**PROVIDED MATERIAL**
········
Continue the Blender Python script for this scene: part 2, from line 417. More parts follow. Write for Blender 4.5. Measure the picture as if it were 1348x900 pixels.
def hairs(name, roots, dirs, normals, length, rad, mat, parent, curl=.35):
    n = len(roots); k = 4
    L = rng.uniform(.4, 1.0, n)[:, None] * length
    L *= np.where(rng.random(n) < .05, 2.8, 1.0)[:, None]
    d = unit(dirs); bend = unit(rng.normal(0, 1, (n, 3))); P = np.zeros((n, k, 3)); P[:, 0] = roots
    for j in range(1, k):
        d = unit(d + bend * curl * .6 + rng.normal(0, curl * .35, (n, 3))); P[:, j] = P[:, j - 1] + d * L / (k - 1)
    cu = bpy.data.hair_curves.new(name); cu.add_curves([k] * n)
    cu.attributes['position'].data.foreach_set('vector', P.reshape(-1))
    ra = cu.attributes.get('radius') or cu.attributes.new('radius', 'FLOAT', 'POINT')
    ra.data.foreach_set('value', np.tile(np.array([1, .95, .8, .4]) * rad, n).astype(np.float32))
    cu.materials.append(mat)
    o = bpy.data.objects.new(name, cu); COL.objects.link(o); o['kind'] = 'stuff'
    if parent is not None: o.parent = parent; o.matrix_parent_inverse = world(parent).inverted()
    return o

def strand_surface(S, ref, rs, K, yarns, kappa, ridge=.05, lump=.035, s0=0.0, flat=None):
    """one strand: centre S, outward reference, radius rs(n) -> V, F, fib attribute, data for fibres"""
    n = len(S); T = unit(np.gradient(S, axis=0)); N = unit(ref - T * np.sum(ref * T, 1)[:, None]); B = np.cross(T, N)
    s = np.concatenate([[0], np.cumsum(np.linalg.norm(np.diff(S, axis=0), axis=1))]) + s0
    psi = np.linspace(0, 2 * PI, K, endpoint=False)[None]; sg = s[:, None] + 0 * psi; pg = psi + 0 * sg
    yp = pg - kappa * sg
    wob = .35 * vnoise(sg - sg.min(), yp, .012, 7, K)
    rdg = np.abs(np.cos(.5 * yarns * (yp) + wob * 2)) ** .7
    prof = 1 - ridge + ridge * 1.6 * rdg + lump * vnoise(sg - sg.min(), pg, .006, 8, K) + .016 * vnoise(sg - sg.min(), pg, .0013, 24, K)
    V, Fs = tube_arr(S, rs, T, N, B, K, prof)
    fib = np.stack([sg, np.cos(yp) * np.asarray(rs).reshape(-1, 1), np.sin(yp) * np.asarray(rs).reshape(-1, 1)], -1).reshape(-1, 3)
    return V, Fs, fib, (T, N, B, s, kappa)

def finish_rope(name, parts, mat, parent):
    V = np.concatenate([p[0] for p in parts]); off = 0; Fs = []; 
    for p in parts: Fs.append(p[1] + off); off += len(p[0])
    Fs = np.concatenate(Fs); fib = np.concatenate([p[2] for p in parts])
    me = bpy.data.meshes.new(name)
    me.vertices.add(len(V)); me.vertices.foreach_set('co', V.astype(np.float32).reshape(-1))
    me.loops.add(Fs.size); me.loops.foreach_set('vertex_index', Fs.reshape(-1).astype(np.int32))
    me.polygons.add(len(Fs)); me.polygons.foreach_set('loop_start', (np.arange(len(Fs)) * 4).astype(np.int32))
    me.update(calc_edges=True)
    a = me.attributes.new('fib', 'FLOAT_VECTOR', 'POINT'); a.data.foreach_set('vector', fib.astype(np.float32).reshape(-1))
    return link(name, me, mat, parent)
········
**EXERCISE DETAILS**
Gather from the data above every line with the string "parts".

**COMPLETED EXERCISE**
Continue the Blender Python script for this scene: part 2, from line 417. More parts follow. Write for Blender 4.5. Measure the picture as if it were 1348x900 pixels.
def finish_rope(name, parts, mat, parent):
    V = np.concatenate([p[0] for p in parts]); off = 0; Fs = []; 
    for p in parts: Fs.append(p[1] + off); off += len(p[0])
    Fs = np.concatenate(Fs); fib = np.concatenate([p[2] for p in parts])